Safe Exposure Thresholds
NIOSH sets a recommended exposure limit of 85 dBA averaged over an eight-hour workday. For every 3 dBA increase above that, the safe exposure time cuts in half. So at 88 dBA, you should limit exposure to four hours. At 91 dBA, two hours. At 100 dBA, the safe window shrinks to minutes. Any noise above 85 dBA, regardless of duration, poses a risk to your hearing over time.
LUFS: Loudness in Digital Audio
If you work with music or video, loudness is measured in LUFS (Loudness Units relative to Full Scale). This standard was developed to normalize audio across broadcasts and streaming, preventing the jarring volume jumps that used to happen between TV shows and commercials or between songs on a playlist.
Each major streaming platform targets a specific LUFS level and automatically adjusts tracks to match. Spotify defaults to minus 14 LUFS, with user-selectable options at minus 11 and minus 19. YouTube also targets minus 14 LUFS. Apple Music uses minus 16 LUFS, which is slightly quieter. If audio is mastered louder than the platform’s target, it gets turned down automatically. This ended the “loudness wars” in music production, where tracks were compressed and boosted to sound louder than competing songs, often at the expense of audio quality.
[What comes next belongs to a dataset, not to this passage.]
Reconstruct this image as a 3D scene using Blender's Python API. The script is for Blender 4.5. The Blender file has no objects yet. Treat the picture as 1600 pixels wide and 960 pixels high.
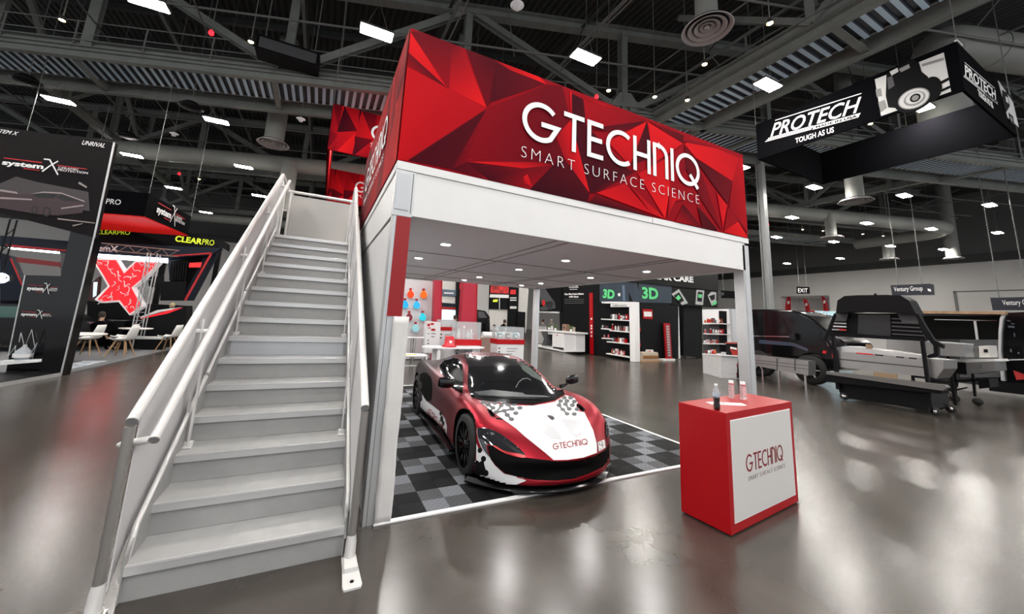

Computational Loudness Models
For engineering and product design applications, loudness can be calculated mathematically from a sound’s frequency spectrum rather than measured by a listener. The most widely used approach is the Zwicker loudness model, standardized as DIN 45631 and ISO 532B. It takes a one-third octave band spectrum of a stationary sound and calculates its loudness in sones, accounting for how different frequency bands contribute to perceived volume under either free-field (outdoor) or diffuse-field (indoor) listening conditions. A separate ANSI standard (S3.4) provides an alternative calculation method. These models are used in product noise labeling, automotive cabin design, and appliance testing where consistent, repeatable loudness values are needed without assembling a listening panel.